Il lavoro (non) nobilita l’uomo

Fonte: Associated medias


Eurostat lancia il sasso e l’Italia, come al solito, nasconde la mano. Il 9% degli italiani che lavorano a tempo pieno vive sotto la soglia di povertà. In Germania è il 3,7%. Ma noi siamo “un grande Paese”. Di certo grande nel girare la testa dall’altra parte.

E allora domandiamoci:

A cosa serve il lavoro se non garantisce nemmeno la dignità?

Non parliamo di fannulloni o furbetti del reddito, ma di gente che si alza ogni mattina, lavora, obbedisce. Eppure non riesce a scaldarsi casa. Devono scusarsi di non essere nati in un paese dove il lavoro conta ancora qualcosa?

Intanto i giovani raccolgono le briciole di un mercato avvelenato: contratti usa e getta, paghe da fame, flessibilità che in realtà è precarietà mascherata. L’11,8% degli under 30 lavora e resta povero.

Ma non erano loro il “capitale umano”? O forse erano solo un hashtag da campagna elettorale?

E gli autonomi? Quegli eroi che “si reinventano”, che “non chiedono nulla allo Stato”? Il 17,2% è povero. Ma povero davvero, non nei reel motivazionali.

Quanti di loro si sentono dire “hai voluto la partita IVA? Adesso pedala”? Ma pedalano dove, se la strada è piena di buche?

Anche i laureati iniziano a vedere il proprio titolo di studio come un costoso souvenir. Il rischio povertà cresce anche per loro. Un tempo la cultura era salvezza. Oggi è solo un bel paradosso.

La forbice sociale si apre: il 10% più povero ha in mano il 2,5% della ricchezza. Il 10% più ricco se ne gode il 25%. Ma tanto ogni sera c’è il TG che ci dice che “l’economia è in ripresa”.

Ripresa per chi? Dove? In quale universo parallelo?

Nel frattempo, qualche dato “positivo”: cala la deprivazione materiale (quella roba che ti fa scegliere tra riscaldarti o mangiare). Ma resta: milioni di persone che non riescono a permettersi l’essenziale. Tradotto: si può sopravvivere, non vivere. Forse nel 2025 è già una vittoria?
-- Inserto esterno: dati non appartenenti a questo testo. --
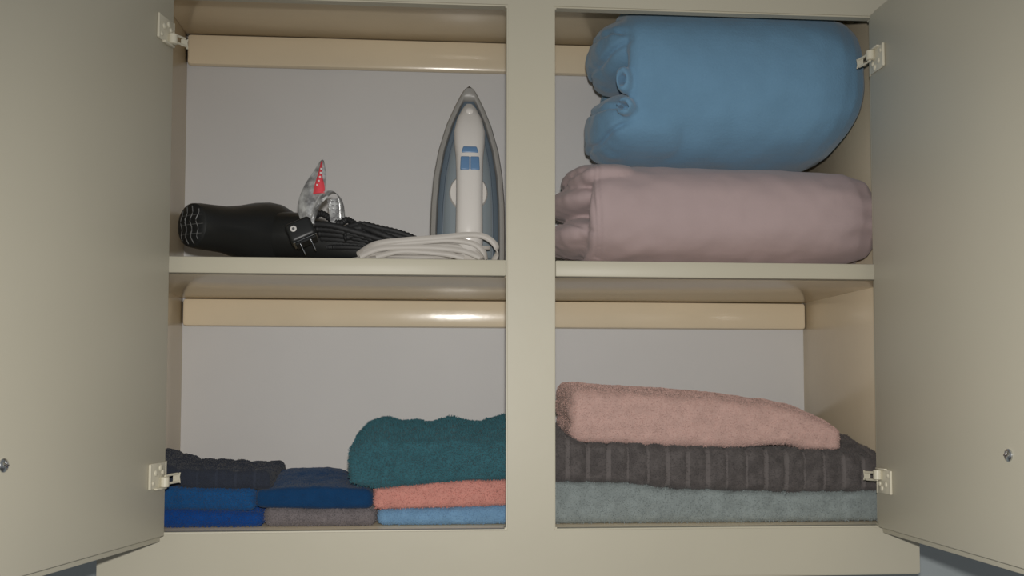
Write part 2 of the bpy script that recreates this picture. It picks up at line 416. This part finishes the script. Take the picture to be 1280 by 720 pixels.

E la politica? Silenziosa o complice. E quando parla, sputa parole come “merito”, “resilienza”, “ripartenza”. Ma qui non si riparte niente. Si resta fermi. O si scende ancora.

A chi giova tutto questo immobilismo? Chi ci guadagna davvero da una massa di lavoratori poveri, isolati, stanchi e divisi?

In fondo, questo è il grande sogno italiano 2.0: lavorare tanto, guadagnare poco, non protestare mai. E se proprio non ce la fai, c’è sempre un bel corso su LinkedIn che ti insegna a sorridere mentre affondi.

Siamo ufficialmente passati dal “ci sono famiglie povere perché non hanno lavoro” al “ci sono famiglie povere nonostante lavorino”. È il nuovo standard. È la normalizzazione del salario da fame, la retorica del “eh ma almeno un lavoro ce l’hai”. No, non basta più lavorare per vivere. Devi ringraziare anche se a fine mese non ci arrivi. Devi sorridere mentre affoghi.

Gli autonomi? Macellati da una burocrazia che pare scritta da Kafka sotto acidi e da un sistema fiscale che tratta chi prova a stare in piedi da solo come un nemico pubblico. E intanto sindacati in sonno profondo, pronti a svegliarsi solo quando si può firmare un bel comunicato da far girare nei talk show amici, o accendersi a comando di partito. Parlano di dignità del lavoro, ma poi cosa fanno? Il massimo dell’azione politica è un referendum a giugno per abolire un tetto all’indennizzo per i lavoratori licenziati ingiustamente nelle piccole imprese. Cioè, davvero: ci state prendendo per il culo?

Qui si gioca con la pelle della gente. Non è solo una questione economica. È una questione etica. È il segnale che il patto sociale è stato rotto. Chi lavora dovrebbe stare meglio di chi non lavora (che dovrebbe comunque avere a disposizione strumenti seri per trovarselo un lavoro), chi rischia in proprio non dovrebbe finire stritolato, chi difende i diritti non dovrebbe apparire solo quando conviene alla narrazione.